> [What is needed]
Extract the full listing below without altering a single character.

===============

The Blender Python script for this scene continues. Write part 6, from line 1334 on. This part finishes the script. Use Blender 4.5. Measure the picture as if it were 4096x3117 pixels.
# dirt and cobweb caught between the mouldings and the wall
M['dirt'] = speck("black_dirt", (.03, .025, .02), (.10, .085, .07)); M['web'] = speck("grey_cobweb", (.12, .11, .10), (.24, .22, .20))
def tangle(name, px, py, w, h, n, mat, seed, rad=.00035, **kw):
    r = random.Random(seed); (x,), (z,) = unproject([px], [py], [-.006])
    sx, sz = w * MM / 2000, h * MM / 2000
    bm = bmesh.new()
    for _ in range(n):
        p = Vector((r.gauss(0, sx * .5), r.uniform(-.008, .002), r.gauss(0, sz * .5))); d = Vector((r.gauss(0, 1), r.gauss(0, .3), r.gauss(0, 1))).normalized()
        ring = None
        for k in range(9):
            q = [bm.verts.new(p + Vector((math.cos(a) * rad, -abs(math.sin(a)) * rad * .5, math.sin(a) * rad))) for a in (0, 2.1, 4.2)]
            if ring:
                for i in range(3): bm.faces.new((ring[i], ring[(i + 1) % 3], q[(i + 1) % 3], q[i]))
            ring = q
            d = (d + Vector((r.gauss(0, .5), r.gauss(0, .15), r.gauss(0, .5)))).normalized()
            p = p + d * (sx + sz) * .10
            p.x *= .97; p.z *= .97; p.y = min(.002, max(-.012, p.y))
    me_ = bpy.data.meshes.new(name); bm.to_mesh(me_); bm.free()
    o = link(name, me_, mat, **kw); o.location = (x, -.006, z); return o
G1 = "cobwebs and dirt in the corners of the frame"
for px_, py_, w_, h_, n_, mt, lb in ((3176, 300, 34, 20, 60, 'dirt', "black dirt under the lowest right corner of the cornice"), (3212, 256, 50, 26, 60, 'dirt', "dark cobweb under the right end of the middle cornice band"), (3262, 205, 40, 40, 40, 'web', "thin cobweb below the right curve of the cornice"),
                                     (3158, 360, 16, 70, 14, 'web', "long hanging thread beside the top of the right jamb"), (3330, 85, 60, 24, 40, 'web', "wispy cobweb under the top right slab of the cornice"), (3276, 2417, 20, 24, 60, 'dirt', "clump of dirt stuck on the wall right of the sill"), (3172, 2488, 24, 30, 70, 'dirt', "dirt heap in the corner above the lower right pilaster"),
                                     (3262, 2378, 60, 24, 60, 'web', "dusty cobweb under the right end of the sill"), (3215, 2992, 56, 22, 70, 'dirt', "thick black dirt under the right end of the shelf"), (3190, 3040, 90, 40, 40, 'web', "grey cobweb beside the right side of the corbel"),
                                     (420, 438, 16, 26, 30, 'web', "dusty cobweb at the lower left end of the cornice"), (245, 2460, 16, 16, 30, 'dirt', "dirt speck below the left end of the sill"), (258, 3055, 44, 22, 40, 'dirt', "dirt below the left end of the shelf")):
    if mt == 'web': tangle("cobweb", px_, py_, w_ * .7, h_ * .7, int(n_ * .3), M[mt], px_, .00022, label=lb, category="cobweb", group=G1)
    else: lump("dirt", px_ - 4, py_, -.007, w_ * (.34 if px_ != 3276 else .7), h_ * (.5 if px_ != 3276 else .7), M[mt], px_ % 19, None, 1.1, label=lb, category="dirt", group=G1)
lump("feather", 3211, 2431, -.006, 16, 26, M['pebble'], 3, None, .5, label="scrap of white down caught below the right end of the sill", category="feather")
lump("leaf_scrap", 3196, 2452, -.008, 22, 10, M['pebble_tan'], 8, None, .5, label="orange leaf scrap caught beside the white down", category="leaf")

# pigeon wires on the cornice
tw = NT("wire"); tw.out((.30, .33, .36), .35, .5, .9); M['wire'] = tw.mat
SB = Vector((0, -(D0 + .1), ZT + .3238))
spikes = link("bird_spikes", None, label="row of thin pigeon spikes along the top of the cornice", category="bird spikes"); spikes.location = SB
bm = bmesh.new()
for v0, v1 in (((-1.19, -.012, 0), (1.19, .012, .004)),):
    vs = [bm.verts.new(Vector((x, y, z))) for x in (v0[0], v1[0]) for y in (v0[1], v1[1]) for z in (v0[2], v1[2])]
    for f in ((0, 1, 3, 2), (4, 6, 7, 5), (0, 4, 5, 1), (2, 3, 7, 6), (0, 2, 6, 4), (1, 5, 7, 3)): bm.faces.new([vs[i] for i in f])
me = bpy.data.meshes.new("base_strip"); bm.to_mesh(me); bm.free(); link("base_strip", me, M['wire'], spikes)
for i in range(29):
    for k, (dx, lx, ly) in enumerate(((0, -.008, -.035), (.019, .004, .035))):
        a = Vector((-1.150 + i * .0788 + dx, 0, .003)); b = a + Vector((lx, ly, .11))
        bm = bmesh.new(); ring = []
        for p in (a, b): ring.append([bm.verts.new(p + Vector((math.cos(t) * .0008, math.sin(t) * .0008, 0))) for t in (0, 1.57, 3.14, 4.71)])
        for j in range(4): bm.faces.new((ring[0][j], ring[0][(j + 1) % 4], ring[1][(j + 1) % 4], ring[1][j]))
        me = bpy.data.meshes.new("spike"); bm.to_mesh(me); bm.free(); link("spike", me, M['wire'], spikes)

===============

> [Answer to this task]
The Blender Python script for this scene continues. Write part 6, from line 1334 on. This part finishes the script. Use Blender 4.5. Measure the picture as if it were 4096x3117 pixels.
# dirt and cobweb caught between the mouldings and the wall
M['dirt'] = speck("black_dirt", (.03, .025, .02), (.10, .085, .07)); M['web'] = speck("grey_cobweb", (.12, .11, .10), (.24, .22, .20))
def tangle(name, px, py, w, h, n, mat, seed, rad=.00035, **kw):
    r = random.Random(seed); (x,), (z,) = unproject([px], [py], [-.006])
    sx, sz = w * MM / 2000, h * MM / 2000
    bm = bmesh.new()
    for _ in range(n):
        p = Vector((r.gauss(0, sx * .5), r.uniform(-.008, .002), r.gauss(0, sz * .5))); d = Vector((r.gauss(0, 1), r.gauss(0, .3), r.gauss(0, 1))).normalized()
        ring = None
        for k in range(9):
            q = [bm.verts.new(p + Vector((math.cos(a) * rad, -abs(math.sin(a)) * rad * .5, math.sin(a) * rad))) for a in (0, 2.1, 4.2)]
            if ring:
                for i in range(3): bm.faces.new((ring[i], ring[(i + 1) % 3], q[(i + 1) % 3], q[i]))
            ring = q
            d = (d + Vector((r.gauss(0, .5), r.gauss(0, .15), r.gauss(0, .5)))).normalized()
            p = p + d * (sx + sz) * .10
            p.x *= .97; p.z *= .97; p.y = min(.002, max(-.012, p.y))
    me_ = bpy.data.meshes.new(name); bm.to_mesh(me_); bm.free()
    o = link(name, me_, mat, **kw); o.location = (x, -.006, z); return o
G1 = "cobwebs and dirt in the corners of the frame"
for px_, py_, w_, h_, n_, mt, lb in ((3176, 300, 34, 20, 60, 'dirt', "black dirt under the lowest right corner of the cornice"), (3212, 256, 50, 26, 60, 'dirt', "dark cobweb under the right end of the middle cornice band"), (3262, 205, 40, 40, 40, 'web', "thin cobweb below the right curve of the cornice"),
                                     (3158, 360, 16, 70, 14, 'web', "long hanging thread beside the top of the right jamb"), (3330, 85, 60, 24, 40, 'web', "wispy cobweb under the top right slab of the cornice"), (3276, 2417, 20, 24, 60, 'dirt', "clump of dirt stuck on the wall right of the sill"), (3172, 2488, 24, 30, 70, 'dirt', "dirt heap in the corner above the lower right pilaster"),
                                     (3262, 2378, 60, 24, 60, 'web', "dusty cobweb under the right end of the sill"), (3215, 2992, 56, 22, 70, 'dirt', "thick black dirt under the right end of the shelf"), (3190, 3040, 90, 40, 40, 'web', "grey cobweb beside the right side of the corbel"),
                                     (420, 438, 16, 26, 30, 'web', "dusty cobweb at the lower left end of the cornice"), (245, 2460, 16, 16, 30, 'dirt', "dirt speck below the left end of the sill"), (258, 3055, 44, 22, 40, 'dirt', "dirt below the left end of the shelf")):
    if mt == 'web': tangle("cobweb", px_, py_, w_ * .7, h_ * .7, int(n_ * .3), M[mt], px_, .00022, label=lb, category="cobweb", group=G1)
    else: lump("dirt", px_ - 4, py_, -.007, w_ * (.34 if px_ != 3276 else .7), h_ * (.5 if px_ != 3276 else .7), M[mt], px_ % 19, None, 1.1, label=lb, category="dirt", group=G1)
lump("feather", 3211, 2431, -.006, 16, 26, M['pebble'], 3, None, .5, label="scrap of white down caught below the right end of the sill", category="feather")
lump("leaf_scrap", 3196, 2452, -.008, 22, 10, M['pebble_tan'], 8, None, .5, label="orange leaf scrap caught beside the white down", category="leaf")

# pigeon wires on the cornice
tw = NT("wire"); tw.out((.30, .33, .36), .35, .5, .9); M['wire'] = tw.mat
SB = Vector((0, -(D0 + .1), ZT + .3238))
spikes = link("bird_spikes", None, label="row of thin pigeon spikes along the top of the cornice", category="bird spikes"); spikes.location = SB
bm = bmesh.new()
for v0, v1 in (((-1.19, -.012, 0), (1.19, .012, .004)),):
    vs = [bm.verts.new(Vector((x, y, z))) for x in (v0[0], v1[0]) for y in (v0[1], v1[1]) for z in (v0[2], v1[2])]
    for f in ((0, 1, 3, 2), (4, 6, 7, 5), (0, 4, 5, 1), (2, 3, 7, 6), (0, 2, 6, 4), (1, 5, 7, 3)): bm.faces.new([vs[i] for i in f])
me = bpy.data.meshes.new("base_strip"); bm.to_mesh(me); bm.free(); link("base_strip", me, M['wire'], spikes)
for i in range(29):
    for k, (dx, lx, ly) in enumerate(((0, -.008, -.035), (.019, .004, .035))):
        a = Vector((-1.150 + i * .0788 + dx, 0, .003)); b = a + Vector((lx, ly, .11))
        bm = bmesh.new(); ring = []
        for p in (a, b): ring.append([bm.verts.new(p + Vector((math.cos(t) * .0008, math.sin(t) * .0008, 0))) for t in (0, 1.57, 3.14, 4.71)])
        for j in range(4): bm.faces.new((ring[0][j], ring[0][(j + 1) % 4], ring[1][(j + 1) % 4], ring[1][j]))
        me = bpy.data.meshes.new("spike"); bm.to_mesh(me); bm.free(); link("spike", me, M['wire'], spikes)